Among the statistics in the report: Nearly 60 percent of high school students say they’re afraid of gun violence occurring at their school or in their community. Seventh- and eighth-grade students who reported direct exposure to gun violence showed a 36 percent increase in recent aggressive behavior. Perhaps most alarming, nearly 40 percent of kids exposed to a shooting will experience PTSD.

“There is a trauma happening on American children that, until the Parkland shooting, was not talked about widely,” Robyn Thomas, executive director of the Giffords Law Center, told HuffPost. “The problem is about more than just shootings. It’s about the anxiety and all of the ripple effects on children.”

The sheer number of American kids experiencing gun violence is staggering. Nearly 200,000 minors have been shot since 1998, and another 150,000 students in at least 170 elementary, middle and high schools have endured shootings there. Among 14- to 17-year-olds, 17 percent have either heard gunshots or seen someone get shot. Adding to the anxiety in kids’ daily lives, two-thirds of school districts now require schools to conduct active-shooter drills ― with children as young as 2 years old participating.

Students participate in a protest against gun violence outside the White House on Feb. 21, 2018.

The report does offer some solutions. Lawmakers could pass measures mandating safe gun storage at home, which would help to scale back unintentional shootings and teen suicides. They could raise the age from 18 to 21 for buying military-style rifles like AR-15s, and they could pass “extreme risk protection order” laws that would allow law enforcement and family members to petition a court to temporarily disarm a potentially dangerous person.

States could also invest in violence intervention programs in urban neighborhoods with high rates of violence due to poverty. In some of these areas, which are often also communities of color, up to 40 percent of the kids have been exposed to gun violence, said Thomas, and they show very high rates of PTSD.

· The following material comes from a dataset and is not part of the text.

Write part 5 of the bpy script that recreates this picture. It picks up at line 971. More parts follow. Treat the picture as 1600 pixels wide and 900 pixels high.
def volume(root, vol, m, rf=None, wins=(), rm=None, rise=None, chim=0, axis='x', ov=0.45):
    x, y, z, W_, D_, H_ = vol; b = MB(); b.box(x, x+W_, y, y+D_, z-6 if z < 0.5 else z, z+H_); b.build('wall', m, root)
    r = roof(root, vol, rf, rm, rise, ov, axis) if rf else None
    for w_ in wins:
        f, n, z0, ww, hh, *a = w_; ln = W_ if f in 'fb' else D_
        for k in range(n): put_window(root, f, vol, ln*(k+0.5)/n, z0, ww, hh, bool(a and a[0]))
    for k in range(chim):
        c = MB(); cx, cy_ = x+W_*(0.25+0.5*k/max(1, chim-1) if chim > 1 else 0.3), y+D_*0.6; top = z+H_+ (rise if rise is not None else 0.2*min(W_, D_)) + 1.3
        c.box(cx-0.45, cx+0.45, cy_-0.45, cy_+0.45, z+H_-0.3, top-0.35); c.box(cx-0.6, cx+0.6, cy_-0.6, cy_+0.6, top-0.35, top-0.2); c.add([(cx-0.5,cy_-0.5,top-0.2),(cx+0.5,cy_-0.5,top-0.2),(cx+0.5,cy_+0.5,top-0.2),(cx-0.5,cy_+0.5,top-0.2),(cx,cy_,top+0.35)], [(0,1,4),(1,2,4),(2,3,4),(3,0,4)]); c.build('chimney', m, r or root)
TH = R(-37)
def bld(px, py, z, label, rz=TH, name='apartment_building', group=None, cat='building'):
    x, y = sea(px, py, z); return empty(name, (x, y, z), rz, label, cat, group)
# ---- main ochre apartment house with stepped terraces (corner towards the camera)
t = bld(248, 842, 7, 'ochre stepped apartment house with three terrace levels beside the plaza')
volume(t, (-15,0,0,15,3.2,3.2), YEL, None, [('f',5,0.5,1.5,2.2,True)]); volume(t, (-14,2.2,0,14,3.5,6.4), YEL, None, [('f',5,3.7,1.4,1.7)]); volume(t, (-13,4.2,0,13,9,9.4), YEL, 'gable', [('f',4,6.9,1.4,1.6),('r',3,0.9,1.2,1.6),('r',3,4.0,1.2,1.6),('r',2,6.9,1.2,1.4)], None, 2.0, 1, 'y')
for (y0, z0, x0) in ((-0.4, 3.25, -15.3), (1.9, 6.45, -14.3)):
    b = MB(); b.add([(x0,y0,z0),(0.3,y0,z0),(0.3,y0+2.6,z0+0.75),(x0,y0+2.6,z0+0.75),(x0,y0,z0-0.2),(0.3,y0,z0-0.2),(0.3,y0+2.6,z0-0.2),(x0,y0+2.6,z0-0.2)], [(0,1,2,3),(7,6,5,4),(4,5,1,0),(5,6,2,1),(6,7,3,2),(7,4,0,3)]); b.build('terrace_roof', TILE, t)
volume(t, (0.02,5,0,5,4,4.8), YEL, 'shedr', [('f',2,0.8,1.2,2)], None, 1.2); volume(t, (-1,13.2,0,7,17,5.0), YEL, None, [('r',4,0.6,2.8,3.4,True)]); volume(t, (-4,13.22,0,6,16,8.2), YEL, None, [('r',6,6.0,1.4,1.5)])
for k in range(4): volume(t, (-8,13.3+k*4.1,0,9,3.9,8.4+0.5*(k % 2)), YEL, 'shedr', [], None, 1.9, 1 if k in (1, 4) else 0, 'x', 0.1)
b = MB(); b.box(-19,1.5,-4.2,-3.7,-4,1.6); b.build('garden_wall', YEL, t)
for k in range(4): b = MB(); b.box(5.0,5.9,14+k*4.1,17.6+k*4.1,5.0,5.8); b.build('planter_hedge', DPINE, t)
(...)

Strategic intervention programs in these communities have cut gun homicide rates by a whopping 50 to 60 percent in as few as two years. Rolling out more of these programs largely comes down to having the political will, and the resources, to do it.

“We’ve been yelling from the rooftops this is a serious issue of gun violence, and there are very effective resources out there,” said Thomas. “We are grateful to see that students from Parkland are working alongside kids from those communities with regard to March for Our Lives. What communities of color are experiencing, it’s an incredibly significant issue that often gets overlooked.”